Зрителю известны все переодевания шекспировских героинь; он заранее предвосхищает комичность ситуаций, л какие попадает Виола, переодетая в мужское платье («Двенадцатая ночь»)2. Сценические уловки, применяемые Шекспиром, направлены не против зрителя. Наоборот, зритель — доверенное лицо. Он более в курсе происходящих событий, чем все персонажи. Публика пьес Шекспира обладает всезнанием. Ей известен обман Дона Жуана («Много шума из ничего»), ложь Якимо («Цимбелин»), клевета Яго. Она знает, на какую удочку попадутся Бенедикт и Беатриче («Много шума из ничего»).

Чего же достигает такими приемами Шекспир? Вот чего: публику заинтересовывает не что случится, а как это произойдет. Для того чтобы воспринять событие во всей его полноте и всесторонне, нужна некоторая подготовка, и Шекспир создает ее для зрителя. Удивление, тем более вызванное мгновенно происшедшим событием, скорее мешает, чем помогает, понять происходящее. Будучи отчасти предупрежденными, зрители могут лучше воспринять возникающую ситуацию.

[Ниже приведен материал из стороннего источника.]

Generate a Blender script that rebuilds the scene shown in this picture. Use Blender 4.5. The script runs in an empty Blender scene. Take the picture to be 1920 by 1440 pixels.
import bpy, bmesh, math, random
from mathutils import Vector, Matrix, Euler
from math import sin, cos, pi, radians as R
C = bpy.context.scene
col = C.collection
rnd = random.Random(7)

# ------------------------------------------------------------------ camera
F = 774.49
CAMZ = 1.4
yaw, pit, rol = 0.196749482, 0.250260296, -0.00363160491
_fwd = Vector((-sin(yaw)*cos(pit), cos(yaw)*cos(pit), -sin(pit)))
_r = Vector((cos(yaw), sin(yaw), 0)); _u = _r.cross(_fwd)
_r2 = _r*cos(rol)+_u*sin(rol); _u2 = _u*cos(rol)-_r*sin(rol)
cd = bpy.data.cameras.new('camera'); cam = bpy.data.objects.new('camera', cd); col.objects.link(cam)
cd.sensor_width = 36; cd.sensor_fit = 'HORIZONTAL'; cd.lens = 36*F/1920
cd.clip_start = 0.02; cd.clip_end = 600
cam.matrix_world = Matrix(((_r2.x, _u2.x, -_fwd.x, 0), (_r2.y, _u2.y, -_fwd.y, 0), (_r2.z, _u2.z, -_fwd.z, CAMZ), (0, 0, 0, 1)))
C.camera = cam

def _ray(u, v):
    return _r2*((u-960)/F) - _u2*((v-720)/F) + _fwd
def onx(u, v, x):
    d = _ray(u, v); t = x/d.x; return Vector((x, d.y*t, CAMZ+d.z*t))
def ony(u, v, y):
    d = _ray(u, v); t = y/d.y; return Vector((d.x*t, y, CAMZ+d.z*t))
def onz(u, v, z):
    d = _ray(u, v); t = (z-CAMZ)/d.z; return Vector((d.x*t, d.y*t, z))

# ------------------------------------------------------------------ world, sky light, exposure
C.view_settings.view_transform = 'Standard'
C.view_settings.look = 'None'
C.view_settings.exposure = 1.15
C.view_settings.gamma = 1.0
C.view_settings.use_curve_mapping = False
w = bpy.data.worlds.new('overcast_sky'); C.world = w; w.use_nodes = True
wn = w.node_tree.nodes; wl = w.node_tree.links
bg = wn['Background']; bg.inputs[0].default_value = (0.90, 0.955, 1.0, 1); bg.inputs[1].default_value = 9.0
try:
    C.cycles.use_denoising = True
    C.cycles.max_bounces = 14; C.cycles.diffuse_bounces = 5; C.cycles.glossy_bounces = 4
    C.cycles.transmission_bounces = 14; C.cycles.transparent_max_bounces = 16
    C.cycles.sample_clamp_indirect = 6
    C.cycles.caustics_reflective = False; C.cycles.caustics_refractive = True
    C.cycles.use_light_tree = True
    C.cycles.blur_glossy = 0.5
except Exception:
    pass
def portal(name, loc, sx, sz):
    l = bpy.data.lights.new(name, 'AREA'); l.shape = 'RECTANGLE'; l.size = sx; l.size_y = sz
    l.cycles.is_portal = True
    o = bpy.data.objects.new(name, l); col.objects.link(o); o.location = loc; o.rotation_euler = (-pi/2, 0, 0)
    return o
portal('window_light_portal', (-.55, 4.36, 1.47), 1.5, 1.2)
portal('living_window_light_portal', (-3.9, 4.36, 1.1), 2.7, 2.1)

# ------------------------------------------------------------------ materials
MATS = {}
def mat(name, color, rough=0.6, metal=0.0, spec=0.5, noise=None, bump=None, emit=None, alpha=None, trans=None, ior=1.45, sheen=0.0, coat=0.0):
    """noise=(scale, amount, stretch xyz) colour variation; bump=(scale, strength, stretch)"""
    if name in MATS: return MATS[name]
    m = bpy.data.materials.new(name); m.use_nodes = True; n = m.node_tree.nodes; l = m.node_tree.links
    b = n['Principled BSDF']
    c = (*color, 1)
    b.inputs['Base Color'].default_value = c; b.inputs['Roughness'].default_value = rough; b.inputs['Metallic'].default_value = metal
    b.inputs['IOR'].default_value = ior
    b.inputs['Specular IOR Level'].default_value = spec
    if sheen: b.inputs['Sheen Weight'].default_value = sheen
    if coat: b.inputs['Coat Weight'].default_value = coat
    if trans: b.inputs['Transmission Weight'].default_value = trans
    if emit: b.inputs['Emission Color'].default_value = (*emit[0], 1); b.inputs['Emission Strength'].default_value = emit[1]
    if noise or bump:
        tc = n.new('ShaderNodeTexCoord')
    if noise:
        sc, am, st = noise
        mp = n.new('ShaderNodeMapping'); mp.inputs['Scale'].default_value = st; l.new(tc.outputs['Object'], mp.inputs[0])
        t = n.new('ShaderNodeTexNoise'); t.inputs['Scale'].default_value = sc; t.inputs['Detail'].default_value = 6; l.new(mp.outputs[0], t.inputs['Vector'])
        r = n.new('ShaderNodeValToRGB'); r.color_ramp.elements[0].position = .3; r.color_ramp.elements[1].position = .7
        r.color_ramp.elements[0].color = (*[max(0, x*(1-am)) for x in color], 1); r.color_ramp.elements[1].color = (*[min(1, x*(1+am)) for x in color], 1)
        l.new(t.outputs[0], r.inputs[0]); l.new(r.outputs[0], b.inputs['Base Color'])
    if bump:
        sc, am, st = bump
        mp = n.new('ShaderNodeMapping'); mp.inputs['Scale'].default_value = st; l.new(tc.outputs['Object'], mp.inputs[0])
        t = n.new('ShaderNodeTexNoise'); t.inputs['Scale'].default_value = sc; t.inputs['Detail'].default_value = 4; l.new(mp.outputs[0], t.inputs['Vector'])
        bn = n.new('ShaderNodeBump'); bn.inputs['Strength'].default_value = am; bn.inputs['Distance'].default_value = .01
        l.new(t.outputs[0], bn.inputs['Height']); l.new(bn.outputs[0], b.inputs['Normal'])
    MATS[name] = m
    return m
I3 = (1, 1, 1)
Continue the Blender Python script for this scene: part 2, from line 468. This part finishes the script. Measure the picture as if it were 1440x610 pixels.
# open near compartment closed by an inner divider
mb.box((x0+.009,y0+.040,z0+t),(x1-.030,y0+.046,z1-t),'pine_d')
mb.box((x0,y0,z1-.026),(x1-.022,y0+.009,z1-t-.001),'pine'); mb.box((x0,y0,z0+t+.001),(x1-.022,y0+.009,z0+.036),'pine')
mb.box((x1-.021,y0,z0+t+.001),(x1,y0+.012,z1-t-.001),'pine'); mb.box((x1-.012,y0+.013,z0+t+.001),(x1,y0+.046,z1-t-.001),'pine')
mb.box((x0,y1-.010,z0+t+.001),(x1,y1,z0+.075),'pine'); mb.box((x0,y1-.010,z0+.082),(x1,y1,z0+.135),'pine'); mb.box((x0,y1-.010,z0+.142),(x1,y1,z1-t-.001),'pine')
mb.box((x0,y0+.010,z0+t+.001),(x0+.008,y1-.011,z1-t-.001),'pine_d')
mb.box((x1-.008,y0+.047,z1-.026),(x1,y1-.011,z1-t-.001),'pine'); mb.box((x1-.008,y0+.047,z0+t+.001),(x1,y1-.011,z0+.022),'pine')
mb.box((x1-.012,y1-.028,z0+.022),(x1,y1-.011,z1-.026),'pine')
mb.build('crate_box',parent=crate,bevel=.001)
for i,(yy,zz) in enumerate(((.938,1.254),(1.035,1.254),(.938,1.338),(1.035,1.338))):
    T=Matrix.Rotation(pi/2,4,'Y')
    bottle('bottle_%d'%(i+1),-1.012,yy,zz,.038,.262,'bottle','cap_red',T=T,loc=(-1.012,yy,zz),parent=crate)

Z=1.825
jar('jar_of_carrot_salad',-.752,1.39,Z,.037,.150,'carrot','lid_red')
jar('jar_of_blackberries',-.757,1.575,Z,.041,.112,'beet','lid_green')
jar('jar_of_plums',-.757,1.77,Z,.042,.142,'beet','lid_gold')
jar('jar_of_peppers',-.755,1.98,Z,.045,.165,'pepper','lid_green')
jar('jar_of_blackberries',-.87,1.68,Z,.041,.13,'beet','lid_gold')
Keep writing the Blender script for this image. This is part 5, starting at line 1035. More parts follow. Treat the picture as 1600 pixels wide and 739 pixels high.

Заметим, кстати, что некоторые неправдоподобности, о которых была раньше речь, проходят в театре незамеченными именно потому, что зритель не задается вопросом, могло ли это произойти, а интересуется тем, какие последствия будет иметь то или иное происшествие, как будут реагировать на него персонажи, как поведут себя в неожиданной для них ситуации.

Примечания

1. S.Т. Coleridgе. Essays and lectures on Shakespeare and some other poets and dramatists. L., 1907, p. 52.

2. О приеме переодевания см.: А. Смирнов. Из истории западноевропейской литературы. М.—Л., «Художественная литература», 1965, статья «О мастерстве Шекспира», стр. 226—240.